**Data listing:**
______________________________

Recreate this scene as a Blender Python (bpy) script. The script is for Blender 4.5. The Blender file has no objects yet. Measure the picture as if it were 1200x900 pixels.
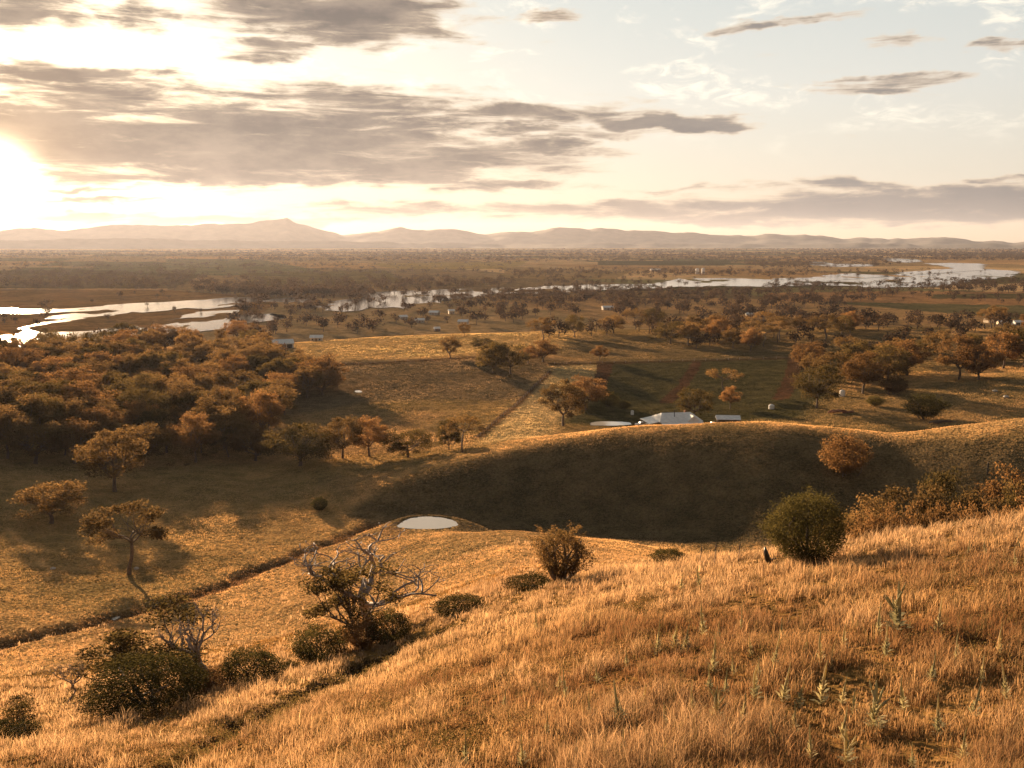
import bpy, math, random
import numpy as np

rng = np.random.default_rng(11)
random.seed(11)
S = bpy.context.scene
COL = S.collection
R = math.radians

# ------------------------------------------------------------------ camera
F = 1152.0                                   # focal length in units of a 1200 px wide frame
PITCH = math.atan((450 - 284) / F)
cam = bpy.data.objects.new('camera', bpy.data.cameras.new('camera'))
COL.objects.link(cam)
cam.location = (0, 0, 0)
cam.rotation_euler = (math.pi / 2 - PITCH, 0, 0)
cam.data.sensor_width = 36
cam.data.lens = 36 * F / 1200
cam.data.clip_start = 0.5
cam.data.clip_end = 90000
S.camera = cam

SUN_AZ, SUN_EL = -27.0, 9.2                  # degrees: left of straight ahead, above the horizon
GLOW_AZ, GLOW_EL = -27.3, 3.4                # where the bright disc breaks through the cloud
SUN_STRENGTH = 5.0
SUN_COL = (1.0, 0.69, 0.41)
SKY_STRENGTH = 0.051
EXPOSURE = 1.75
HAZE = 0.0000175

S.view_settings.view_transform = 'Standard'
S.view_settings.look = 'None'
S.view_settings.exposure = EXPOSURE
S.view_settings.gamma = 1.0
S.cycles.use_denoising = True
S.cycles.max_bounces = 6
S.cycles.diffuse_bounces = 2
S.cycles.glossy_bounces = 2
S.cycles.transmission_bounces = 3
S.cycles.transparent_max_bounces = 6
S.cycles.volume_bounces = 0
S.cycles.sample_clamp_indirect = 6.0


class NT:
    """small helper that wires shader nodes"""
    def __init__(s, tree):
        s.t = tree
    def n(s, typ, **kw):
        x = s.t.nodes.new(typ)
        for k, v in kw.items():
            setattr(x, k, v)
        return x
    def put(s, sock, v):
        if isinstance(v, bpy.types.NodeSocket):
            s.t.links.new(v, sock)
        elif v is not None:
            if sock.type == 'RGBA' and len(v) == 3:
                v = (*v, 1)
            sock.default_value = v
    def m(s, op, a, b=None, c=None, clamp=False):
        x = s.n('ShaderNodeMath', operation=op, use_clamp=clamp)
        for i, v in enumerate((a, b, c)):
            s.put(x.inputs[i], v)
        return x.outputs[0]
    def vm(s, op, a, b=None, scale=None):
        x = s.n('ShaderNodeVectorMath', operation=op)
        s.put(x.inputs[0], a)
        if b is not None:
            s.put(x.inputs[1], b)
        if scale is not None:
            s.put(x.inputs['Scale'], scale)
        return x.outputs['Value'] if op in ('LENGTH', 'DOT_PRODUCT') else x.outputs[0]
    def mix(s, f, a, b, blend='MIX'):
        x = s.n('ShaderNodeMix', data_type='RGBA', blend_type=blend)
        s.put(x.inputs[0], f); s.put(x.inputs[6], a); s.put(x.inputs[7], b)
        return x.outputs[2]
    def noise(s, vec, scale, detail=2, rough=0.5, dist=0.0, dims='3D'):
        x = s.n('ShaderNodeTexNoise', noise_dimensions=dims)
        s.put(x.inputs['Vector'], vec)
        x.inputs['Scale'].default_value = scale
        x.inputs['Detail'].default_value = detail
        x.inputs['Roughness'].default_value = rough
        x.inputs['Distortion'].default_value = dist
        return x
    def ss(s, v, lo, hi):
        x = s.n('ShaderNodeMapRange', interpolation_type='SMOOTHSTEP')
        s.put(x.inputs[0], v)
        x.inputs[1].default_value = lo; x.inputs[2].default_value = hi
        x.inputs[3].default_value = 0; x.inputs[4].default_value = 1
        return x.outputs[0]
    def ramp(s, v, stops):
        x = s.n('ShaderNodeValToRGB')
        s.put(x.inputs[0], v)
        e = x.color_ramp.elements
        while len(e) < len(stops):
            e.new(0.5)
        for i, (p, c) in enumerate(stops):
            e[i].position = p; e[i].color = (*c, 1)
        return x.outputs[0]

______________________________

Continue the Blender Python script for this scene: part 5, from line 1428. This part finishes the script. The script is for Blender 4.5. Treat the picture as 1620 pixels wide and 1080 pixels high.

______________________________

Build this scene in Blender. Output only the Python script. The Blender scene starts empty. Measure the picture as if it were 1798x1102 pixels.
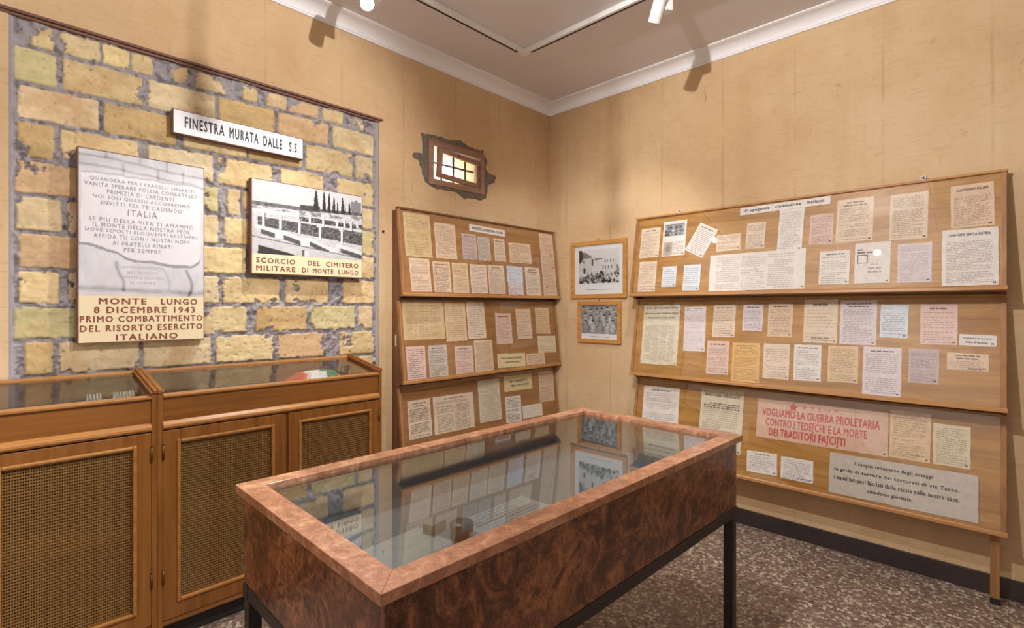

______________________________

**Work to be completed:** From the records above, copy only the lines running from the line containing "Recreate this scene" to the line containing "S.cycles.sample_clamp_indirect = 6.0", both ends included. Leave the pictures out.

**Reply to the exercise:**
Recreate this scene as a Blender Python (bpy) script. The script is for Blender 4.5. The Blender file has no objects yet. Measure the picture as if it were 1200x900 pixels.
import bpy, math, random
import numpy as np

rng = np.random.default_rng(11)
random.seed(11)
S = bpy.context.scene
COL = S.collection
R = math.radians

# ------------------------------------------------------------------ camera
F = 1152.0                                   # focal length in units of a 1200 px wide frame
PITCH = math.atan((450 - 284) / F)
cam = bpy.data.objects.new('camera', bpy.data.cameras.new('camera'))
COL.objects.link(cam)
cam.location = (0, 0, 0)
cam.rotation_euler = (math.pi / 2 - PITCH, 0, 0)
cam.data.sensor_width = 36
cam.data.lens = 36 * F / 1200
cam.data.clip_start = 0.5
cam.data.clip_end = 90000
S.camera = cam

SUN_AZ, SUN_EL = -27.0, 9.2                  # degrees: left of straight ahead, above the horizon
GLOW_AZ, GLOW_EL = -27.3, 3.4                # where the bright disc breaks through the cloud
SUN_STRENGTH = 5.0
SUN_COL = (1.0, 0.69, 0.41)
SKY_STRENGTH = 0.051
EXPOSURE = 1.75
HAZE = 0.0000175

S.view_settings.view_transform = 'Standard'
S.view_settings.look = 'None'
S.view_settings.exposure = EXPOSURE
S.view_settings.gamma = 1.0
S.cycles.use_denoising = True
S.cycles.max_bounces = 6
S.cycles.diffuse_bounces = 2
S.cycles.glossy_bounces = 2
S.cycles.transmission_bounces = 3
S.cycles.transparent_max_bounces = 6
S.cycles.volume_bounces = 0
S.cycles.sample_clamp_indirect = 6.0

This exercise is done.